## EXERCISE BRIEF
Look through the lines below and extract each one that contains "scene".

## DATA ROWS
________________
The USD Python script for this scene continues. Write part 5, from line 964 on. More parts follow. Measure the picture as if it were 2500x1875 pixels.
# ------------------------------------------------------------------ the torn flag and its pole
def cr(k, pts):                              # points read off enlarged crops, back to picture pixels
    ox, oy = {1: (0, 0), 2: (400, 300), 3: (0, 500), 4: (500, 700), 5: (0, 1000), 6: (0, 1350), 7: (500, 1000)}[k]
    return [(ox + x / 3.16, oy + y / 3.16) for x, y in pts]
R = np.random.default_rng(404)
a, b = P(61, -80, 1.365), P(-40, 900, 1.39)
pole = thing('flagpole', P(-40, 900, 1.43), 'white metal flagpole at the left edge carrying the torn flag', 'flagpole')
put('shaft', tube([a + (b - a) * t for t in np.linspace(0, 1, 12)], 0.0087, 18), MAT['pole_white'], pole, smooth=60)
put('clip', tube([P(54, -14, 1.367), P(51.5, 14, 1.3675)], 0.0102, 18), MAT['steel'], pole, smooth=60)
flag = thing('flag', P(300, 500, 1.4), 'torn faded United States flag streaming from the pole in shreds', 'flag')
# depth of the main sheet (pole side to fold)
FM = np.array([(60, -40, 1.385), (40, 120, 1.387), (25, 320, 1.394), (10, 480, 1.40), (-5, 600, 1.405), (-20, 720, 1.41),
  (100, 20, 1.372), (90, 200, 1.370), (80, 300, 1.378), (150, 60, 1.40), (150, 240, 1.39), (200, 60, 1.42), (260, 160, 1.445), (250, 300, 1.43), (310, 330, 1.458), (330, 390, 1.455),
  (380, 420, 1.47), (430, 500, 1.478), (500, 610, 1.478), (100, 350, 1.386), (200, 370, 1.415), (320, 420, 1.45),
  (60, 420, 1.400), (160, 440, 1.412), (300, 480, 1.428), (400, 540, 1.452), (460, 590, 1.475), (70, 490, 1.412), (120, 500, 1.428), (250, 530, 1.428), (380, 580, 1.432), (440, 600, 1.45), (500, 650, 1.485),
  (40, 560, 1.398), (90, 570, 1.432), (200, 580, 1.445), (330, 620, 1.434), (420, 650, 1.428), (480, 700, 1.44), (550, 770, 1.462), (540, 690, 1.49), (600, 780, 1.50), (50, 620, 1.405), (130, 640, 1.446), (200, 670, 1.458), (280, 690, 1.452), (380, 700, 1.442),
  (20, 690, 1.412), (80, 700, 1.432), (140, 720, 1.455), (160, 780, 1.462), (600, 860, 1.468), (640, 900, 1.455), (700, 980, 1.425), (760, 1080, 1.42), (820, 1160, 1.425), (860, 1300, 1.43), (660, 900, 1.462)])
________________
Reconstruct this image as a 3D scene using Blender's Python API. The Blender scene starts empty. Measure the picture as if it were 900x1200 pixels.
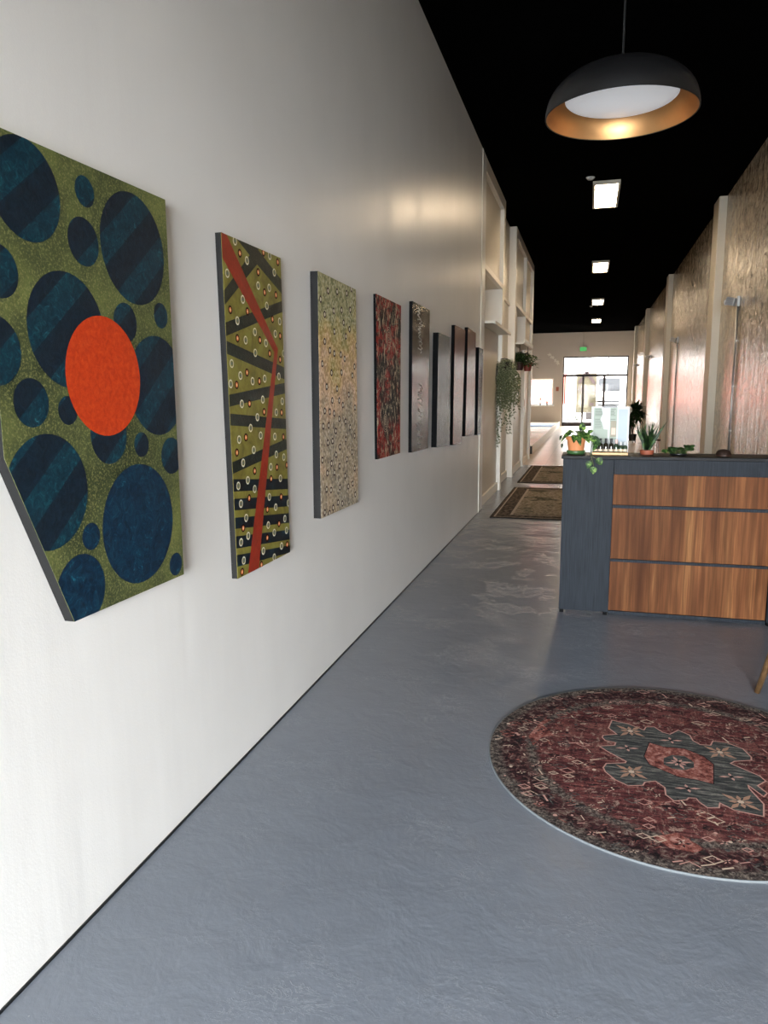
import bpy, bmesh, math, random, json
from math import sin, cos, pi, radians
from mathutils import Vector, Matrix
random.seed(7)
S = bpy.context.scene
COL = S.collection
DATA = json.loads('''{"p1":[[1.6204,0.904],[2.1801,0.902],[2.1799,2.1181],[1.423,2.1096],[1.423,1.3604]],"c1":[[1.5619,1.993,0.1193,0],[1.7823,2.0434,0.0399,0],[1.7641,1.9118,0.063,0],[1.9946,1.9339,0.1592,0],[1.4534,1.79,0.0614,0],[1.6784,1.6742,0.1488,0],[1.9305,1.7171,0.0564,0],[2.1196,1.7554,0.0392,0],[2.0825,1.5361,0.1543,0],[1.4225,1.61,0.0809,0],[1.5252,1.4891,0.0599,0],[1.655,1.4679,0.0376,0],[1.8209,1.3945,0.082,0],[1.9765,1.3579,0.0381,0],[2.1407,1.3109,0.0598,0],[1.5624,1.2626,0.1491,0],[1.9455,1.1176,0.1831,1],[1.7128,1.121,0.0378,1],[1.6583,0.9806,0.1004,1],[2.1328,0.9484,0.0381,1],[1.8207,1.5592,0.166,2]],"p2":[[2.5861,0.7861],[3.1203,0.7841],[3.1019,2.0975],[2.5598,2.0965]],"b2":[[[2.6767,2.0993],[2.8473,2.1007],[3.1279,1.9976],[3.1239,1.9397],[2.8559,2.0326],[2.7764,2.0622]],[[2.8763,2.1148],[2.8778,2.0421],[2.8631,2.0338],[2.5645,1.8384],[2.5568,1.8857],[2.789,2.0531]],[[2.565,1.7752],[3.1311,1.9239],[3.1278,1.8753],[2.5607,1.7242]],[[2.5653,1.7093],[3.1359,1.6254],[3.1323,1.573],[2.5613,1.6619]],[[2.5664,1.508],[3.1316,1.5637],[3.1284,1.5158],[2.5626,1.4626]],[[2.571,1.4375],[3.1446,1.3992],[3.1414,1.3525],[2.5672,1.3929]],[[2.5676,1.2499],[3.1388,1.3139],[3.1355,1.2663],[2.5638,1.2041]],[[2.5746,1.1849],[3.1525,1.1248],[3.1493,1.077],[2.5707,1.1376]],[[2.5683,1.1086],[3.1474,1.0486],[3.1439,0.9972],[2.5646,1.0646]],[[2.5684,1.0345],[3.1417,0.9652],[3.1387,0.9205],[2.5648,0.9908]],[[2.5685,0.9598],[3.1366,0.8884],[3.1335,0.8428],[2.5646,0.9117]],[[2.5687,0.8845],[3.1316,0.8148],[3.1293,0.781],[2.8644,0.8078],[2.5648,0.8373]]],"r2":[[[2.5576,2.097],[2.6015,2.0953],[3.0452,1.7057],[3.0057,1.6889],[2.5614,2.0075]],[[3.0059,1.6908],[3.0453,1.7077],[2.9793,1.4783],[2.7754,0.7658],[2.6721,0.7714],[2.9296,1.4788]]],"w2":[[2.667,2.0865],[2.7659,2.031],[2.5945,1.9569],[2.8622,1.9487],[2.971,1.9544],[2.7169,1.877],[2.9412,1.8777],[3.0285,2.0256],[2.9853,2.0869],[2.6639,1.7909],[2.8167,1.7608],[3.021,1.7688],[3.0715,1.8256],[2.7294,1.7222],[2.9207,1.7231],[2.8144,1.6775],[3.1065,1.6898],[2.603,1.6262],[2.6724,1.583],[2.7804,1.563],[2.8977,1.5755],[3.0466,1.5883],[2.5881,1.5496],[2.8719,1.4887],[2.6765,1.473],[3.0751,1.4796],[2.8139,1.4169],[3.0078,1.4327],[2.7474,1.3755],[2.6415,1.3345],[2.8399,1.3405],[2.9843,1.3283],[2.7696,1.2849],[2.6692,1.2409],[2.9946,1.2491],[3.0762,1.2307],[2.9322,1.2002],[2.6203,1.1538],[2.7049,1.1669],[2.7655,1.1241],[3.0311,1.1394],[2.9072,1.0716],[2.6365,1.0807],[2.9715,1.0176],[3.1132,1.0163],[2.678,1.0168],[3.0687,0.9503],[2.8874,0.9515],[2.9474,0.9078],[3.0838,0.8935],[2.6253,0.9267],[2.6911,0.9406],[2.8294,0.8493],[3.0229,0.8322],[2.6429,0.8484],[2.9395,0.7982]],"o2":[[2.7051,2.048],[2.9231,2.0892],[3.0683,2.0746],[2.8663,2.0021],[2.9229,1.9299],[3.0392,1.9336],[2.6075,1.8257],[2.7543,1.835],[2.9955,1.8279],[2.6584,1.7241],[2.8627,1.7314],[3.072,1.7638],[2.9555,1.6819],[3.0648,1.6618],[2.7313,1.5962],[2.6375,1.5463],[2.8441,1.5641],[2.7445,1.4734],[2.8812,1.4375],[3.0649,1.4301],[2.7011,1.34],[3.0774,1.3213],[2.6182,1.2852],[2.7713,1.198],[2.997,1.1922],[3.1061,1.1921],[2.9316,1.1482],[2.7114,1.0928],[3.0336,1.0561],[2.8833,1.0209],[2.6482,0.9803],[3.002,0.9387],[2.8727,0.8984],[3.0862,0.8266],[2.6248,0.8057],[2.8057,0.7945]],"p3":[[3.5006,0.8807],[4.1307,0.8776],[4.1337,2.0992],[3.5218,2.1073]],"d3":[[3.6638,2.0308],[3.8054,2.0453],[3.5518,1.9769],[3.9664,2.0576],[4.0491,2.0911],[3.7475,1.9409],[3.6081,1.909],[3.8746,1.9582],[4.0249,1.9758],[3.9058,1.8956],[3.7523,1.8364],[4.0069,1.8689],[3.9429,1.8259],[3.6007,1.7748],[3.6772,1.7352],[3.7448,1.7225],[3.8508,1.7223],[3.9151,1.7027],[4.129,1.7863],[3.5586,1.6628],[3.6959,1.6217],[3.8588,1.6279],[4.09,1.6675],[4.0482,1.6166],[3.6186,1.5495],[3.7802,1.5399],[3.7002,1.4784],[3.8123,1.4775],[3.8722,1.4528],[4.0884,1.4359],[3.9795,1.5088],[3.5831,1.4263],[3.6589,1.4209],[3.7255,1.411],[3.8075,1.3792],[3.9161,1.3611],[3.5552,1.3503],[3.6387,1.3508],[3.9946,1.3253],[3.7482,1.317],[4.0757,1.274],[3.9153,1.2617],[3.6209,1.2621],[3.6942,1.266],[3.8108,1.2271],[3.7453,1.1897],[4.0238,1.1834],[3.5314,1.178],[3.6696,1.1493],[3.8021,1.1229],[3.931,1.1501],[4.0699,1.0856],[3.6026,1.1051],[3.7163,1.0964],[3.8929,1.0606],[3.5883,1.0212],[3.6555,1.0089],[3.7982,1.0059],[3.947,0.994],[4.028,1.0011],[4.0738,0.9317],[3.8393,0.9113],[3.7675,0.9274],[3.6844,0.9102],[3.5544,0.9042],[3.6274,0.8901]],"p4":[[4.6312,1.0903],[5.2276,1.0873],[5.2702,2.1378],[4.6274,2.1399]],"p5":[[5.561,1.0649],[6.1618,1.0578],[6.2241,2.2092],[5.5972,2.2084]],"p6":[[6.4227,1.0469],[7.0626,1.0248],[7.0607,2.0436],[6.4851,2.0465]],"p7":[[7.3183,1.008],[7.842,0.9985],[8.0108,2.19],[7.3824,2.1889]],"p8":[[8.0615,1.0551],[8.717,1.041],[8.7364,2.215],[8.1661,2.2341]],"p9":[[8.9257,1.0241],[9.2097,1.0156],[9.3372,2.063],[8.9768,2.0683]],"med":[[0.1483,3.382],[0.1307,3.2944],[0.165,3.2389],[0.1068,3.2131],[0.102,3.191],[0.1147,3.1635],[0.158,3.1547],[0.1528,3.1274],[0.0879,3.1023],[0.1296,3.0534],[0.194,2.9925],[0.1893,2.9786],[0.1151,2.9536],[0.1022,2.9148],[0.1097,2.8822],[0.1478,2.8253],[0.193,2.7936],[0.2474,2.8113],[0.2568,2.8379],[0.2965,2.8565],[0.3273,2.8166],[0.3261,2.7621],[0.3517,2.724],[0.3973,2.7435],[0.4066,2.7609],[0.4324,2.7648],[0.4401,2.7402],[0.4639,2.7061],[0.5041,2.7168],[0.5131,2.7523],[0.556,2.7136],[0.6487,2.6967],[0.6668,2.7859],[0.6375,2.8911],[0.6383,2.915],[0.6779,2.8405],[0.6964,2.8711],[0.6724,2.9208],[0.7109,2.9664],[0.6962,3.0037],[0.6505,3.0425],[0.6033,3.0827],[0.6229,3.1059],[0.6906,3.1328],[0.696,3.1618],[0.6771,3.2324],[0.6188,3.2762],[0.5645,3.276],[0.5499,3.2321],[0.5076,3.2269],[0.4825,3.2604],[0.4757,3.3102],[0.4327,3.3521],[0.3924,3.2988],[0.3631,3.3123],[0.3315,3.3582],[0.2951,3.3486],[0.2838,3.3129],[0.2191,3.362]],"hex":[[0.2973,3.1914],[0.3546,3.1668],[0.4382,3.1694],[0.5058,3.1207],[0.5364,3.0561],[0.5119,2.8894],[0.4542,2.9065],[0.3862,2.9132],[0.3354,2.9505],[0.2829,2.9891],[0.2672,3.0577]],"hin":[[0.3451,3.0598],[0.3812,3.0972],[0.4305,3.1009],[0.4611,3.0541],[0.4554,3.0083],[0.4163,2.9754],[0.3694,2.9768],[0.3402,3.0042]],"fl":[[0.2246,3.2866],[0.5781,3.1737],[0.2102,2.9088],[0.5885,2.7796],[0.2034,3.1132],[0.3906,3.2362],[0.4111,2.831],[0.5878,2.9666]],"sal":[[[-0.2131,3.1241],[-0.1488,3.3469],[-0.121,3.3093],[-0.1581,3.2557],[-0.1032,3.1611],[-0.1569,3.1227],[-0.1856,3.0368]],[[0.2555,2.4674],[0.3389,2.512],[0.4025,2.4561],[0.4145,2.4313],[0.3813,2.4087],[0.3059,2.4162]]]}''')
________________
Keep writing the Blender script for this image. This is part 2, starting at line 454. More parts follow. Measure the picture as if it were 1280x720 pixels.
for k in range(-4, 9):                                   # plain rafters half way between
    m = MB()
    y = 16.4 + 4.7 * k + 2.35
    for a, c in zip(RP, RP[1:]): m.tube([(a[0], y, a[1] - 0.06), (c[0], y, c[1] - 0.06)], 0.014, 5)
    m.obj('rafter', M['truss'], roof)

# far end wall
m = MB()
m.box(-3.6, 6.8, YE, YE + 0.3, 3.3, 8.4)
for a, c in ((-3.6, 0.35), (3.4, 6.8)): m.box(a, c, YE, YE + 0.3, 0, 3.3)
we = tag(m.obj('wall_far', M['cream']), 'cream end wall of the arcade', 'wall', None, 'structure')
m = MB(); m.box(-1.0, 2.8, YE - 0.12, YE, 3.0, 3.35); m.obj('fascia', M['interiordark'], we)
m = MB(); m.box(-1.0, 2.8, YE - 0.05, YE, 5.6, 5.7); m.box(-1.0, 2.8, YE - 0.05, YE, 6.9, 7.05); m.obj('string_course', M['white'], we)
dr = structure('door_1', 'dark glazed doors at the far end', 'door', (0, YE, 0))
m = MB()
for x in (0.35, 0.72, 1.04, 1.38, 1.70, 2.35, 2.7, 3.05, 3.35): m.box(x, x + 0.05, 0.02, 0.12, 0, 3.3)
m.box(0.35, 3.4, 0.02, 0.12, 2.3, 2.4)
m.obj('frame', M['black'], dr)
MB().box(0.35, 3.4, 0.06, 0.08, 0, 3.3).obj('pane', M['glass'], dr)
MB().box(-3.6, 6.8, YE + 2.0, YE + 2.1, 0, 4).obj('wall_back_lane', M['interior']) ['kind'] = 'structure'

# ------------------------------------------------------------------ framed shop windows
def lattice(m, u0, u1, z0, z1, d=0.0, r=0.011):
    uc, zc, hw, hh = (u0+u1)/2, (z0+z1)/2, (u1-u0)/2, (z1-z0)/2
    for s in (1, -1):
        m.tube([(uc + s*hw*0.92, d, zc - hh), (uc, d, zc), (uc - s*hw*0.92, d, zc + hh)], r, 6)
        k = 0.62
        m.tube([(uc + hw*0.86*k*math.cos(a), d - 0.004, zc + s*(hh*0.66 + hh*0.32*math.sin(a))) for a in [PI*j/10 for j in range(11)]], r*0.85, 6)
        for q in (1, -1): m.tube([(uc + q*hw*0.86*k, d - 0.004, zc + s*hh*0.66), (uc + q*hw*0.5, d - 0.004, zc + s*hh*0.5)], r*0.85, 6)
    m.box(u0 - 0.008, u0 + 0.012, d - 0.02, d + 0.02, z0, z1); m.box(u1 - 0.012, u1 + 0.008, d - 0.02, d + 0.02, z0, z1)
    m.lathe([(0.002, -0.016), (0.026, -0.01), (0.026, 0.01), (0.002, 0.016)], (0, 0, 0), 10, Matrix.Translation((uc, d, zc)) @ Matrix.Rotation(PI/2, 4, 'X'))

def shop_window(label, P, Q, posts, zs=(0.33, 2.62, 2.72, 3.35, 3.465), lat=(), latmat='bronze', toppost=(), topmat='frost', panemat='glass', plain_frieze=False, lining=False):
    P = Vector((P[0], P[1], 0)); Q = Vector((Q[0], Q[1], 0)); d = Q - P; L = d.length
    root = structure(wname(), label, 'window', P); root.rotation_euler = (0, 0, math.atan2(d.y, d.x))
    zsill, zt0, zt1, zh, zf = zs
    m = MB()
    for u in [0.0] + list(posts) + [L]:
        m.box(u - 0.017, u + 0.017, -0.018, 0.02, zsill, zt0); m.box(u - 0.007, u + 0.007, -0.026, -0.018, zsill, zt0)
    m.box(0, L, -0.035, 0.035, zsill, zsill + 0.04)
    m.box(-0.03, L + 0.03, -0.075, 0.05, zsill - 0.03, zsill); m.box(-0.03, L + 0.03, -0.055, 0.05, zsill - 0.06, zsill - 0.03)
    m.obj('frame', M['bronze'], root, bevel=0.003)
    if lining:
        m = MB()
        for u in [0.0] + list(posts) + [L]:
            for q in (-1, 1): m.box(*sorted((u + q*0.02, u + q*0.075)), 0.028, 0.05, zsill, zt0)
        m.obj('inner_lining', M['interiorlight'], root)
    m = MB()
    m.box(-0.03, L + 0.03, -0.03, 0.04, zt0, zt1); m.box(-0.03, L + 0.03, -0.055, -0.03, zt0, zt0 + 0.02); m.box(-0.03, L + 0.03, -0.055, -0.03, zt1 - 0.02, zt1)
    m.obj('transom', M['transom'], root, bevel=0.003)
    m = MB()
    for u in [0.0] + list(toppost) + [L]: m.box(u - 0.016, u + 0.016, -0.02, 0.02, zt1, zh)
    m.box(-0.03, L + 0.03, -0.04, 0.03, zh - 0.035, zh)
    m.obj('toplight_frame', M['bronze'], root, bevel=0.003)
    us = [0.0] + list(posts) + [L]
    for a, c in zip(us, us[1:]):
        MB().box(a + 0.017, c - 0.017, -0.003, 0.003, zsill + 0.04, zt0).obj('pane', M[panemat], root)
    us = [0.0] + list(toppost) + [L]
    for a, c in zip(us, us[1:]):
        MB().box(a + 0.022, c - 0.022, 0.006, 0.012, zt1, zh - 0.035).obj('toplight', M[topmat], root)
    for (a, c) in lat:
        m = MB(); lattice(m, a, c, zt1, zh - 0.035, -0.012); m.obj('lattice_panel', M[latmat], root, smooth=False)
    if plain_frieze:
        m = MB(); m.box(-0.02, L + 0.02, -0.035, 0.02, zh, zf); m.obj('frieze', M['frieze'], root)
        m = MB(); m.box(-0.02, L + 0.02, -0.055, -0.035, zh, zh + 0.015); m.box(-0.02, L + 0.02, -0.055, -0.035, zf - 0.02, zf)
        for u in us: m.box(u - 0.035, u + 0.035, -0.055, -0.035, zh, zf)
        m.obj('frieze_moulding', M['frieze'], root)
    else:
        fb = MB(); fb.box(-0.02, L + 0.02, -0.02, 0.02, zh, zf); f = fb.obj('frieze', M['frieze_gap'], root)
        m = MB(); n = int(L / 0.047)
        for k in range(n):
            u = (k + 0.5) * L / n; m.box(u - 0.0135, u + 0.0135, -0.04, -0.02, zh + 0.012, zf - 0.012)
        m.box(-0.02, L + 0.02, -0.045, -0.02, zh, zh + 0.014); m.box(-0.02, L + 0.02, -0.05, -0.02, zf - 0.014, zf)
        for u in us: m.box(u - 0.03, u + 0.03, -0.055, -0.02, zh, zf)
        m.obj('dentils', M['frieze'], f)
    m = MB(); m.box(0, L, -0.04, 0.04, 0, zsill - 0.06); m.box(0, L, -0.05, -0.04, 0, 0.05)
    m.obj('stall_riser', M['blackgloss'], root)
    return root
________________
## EXERCISE RESPONSE
The USD Python script for this scene continues. Write part 5, from line 964 on. More parts follow. Measure the picture as if it were 2500x1875 pixels.
Reconstruct this image as a 3D scene using Blender's Python API. The Blender scene starts empty. Measure the picture as if it were 900x1200 pixels.
S = bpy.context.scene